The law, as it stands, require foreign investors to own at least 49 percent shareholding in any business venture, while locals control 51 percent. The proposed amendments to the law would see the 51 /49 percent requirement only applying to diamonds and platinum.

In a statement yesterday, Zimbabwe’s embassy in South Africa said the business meeting with President Mnangagwa would be held at the embassy’s offices.

“His Excellency, Ambassador Isaac Moyo invites all Zimbabweans in South Africa and all business persons with an interest in investing in Zimbabwe to a business meeting which will be addressed by His Excellency, Cde ED Mnangagwa, the President of the Republic of Zimbabwe,” said the embassy. The meeting is scheduled for Thursday, 21 December, 2017 at the Zimbabwe Embassy. You are requested to be seated by 13:00 hours.”

In his inaugural speech at the National Sports Stadium on November 24, President Mnangagwa made a call for Zimbabweans in the Diaspora to come back home and help rebuild the country. “The many skilled Zimbabweans who have left the country over the years for a variety of reasons must now come into the broad economic calculus designed for our recovery and take off,” he said.

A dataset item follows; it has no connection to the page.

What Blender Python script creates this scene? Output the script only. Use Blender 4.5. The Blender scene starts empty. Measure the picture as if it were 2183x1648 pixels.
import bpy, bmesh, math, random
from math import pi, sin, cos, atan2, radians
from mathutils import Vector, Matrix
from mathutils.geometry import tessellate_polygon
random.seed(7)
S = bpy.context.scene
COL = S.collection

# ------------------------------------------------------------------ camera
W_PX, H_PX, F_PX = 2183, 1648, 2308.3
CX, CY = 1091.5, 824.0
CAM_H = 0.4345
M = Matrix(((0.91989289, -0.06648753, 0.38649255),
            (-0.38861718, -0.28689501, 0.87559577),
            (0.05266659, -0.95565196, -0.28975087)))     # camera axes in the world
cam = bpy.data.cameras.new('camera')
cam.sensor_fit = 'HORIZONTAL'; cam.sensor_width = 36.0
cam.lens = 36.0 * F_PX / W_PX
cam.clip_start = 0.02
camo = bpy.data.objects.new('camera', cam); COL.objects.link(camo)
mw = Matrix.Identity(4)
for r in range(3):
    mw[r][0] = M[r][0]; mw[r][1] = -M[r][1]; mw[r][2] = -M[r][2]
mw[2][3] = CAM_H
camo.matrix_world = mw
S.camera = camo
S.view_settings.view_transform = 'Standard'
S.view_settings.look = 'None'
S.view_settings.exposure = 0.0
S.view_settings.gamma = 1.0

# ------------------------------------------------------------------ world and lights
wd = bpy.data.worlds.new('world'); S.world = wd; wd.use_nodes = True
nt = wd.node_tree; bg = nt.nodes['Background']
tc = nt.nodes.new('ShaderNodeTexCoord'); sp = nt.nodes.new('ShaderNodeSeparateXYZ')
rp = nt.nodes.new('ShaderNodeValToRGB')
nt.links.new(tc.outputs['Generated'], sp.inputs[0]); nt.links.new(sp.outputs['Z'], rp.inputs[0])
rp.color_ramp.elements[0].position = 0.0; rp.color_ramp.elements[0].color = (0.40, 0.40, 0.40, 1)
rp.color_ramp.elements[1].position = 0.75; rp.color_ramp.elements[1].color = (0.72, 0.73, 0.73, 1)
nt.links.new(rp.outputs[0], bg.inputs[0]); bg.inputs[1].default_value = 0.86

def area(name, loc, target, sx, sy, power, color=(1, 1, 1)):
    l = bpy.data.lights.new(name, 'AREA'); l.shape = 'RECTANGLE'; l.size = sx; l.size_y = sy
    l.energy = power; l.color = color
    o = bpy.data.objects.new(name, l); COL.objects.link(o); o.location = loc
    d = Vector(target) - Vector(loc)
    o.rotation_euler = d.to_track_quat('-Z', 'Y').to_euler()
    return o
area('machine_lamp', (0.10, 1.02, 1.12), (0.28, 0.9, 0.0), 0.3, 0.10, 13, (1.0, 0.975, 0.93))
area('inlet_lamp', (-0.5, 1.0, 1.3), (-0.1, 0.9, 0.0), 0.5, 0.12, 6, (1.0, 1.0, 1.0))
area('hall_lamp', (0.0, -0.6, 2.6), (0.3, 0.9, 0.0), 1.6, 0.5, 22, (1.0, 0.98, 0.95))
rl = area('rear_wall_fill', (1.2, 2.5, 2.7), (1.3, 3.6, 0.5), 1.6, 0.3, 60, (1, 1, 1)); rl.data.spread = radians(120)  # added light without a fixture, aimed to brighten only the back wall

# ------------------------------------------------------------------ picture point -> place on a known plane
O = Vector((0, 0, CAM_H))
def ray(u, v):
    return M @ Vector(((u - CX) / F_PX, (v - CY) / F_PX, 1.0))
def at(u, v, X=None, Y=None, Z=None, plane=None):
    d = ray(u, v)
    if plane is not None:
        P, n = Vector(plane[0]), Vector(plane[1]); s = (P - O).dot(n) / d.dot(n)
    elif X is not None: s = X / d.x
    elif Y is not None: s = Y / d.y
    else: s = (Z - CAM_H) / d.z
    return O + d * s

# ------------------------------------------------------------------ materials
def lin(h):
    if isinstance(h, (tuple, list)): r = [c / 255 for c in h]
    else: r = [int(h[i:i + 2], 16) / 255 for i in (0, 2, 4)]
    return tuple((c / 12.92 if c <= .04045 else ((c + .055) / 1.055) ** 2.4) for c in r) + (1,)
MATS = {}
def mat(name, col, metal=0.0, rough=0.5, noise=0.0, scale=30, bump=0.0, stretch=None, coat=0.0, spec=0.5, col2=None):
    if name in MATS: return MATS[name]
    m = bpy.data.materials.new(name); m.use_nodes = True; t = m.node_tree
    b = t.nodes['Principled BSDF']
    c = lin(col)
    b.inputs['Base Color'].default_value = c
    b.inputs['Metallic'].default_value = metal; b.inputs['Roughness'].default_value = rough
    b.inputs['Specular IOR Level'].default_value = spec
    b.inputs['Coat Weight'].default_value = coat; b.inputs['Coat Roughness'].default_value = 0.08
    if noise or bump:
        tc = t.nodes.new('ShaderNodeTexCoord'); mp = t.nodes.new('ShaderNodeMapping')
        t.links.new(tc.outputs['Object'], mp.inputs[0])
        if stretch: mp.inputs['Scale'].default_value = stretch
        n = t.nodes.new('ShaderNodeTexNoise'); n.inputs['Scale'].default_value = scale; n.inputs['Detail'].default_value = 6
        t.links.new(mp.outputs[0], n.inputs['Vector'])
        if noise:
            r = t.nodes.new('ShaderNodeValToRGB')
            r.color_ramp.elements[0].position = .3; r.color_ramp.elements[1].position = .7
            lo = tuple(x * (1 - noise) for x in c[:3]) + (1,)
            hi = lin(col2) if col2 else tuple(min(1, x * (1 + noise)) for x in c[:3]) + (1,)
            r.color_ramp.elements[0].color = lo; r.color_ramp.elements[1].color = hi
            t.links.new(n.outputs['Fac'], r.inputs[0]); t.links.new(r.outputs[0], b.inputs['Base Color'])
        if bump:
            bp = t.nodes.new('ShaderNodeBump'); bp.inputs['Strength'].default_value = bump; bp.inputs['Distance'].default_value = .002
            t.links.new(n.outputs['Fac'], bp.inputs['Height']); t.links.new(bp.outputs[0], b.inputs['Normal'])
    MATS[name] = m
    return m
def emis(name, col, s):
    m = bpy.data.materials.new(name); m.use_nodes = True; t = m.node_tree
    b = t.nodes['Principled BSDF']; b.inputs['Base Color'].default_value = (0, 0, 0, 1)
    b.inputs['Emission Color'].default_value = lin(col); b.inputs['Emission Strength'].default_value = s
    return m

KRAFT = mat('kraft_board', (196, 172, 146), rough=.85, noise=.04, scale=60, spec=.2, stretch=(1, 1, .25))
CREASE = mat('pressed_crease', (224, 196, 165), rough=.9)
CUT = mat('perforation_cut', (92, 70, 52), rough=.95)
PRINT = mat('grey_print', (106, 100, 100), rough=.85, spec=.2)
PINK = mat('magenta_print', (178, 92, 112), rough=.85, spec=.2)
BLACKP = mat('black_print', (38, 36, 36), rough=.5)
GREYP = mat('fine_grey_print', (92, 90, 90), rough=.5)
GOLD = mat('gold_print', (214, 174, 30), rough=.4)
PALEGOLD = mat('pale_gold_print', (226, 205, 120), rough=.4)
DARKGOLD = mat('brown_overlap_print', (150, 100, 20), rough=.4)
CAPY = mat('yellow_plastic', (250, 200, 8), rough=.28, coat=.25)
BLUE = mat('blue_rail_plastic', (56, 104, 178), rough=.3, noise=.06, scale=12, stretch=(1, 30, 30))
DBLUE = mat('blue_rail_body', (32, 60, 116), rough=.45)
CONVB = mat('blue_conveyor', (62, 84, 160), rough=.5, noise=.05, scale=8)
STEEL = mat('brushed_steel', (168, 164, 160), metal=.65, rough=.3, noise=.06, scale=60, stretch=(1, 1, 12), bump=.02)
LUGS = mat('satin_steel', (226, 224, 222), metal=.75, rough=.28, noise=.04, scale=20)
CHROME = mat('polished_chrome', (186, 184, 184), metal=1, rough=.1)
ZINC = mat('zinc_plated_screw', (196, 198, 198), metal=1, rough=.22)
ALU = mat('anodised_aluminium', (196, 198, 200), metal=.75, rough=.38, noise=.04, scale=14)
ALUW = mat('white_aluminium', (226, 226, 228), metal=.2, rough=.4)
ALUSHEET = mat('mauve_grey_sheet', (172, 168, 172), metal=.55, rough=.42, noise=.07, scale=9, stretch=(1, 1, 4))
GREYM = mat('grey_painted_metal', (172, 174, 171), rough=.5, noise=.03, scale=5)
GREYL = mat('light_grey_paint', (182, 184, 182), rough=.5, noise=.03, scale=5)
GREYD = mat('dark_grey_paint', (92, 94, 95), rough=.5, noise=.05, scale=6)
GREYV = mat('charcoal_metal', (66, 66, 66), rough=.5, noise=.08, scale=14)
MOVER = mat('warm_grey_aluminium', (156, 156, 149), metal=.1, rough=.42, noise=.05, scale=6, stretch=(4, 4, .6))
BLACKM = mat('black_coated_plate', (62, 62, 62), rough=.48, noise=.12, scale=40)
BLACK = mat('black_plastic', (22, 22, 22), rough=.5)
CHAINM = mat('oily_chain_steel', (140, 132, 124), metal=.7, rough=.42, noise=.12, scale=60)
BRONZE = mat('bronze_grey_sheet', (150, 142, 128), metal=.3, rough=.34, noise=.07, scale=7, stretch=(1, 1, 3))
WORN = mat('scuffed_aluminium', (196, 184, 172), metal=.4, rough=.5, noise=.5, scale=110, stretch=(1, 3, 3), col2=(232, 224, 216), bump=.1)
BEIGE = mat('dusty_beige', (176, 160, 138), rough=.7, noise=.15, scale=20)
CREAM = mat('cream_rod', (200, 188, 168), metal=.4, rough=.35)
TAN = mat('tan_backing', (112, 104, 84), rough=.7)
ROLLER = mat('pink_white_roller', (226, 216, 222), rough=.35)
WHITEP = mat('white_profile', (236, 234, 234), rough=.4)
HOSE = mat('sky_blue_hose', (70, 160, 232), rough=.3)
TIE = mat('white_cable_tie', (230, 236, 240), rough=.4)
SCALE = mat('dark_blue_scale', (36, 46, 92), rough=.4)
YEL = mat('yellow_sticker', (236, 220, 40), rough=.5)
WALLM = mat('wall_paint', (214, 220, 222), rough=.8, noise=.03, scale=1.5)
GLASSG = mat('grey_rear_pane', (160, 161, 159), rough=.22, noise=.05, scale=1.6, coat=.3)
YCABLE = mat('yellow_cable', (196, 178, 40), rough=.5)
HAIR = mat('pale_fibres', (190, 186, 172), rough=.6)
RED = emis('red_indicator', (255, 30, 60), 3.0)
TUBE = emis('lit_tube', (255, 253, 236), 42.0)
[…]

“Of course, the physical and social infrastructure must be repaired and expanded to position our country in readiness for economic growth, employment creation, equity, freedom and democracy, and for the provision of vital social goods, principally health, shelter, clean water, education and other key social services.

“Our quest for economic development must be premised on our timeless goal to establish and sustain a just and equitable society firmly based on our historical, cultural and social experience, as well as on our aspirations for better lives for all our people.

“Our system of economic organisation and management will incorporate elements of market economy, in which enterprise is encouraged, protected and allowed just and merited rewards, while gainfully interacting with strategic public enterprises run professionally and profitably, all to yield a properly run national economy in which there is room and scope for everyone.”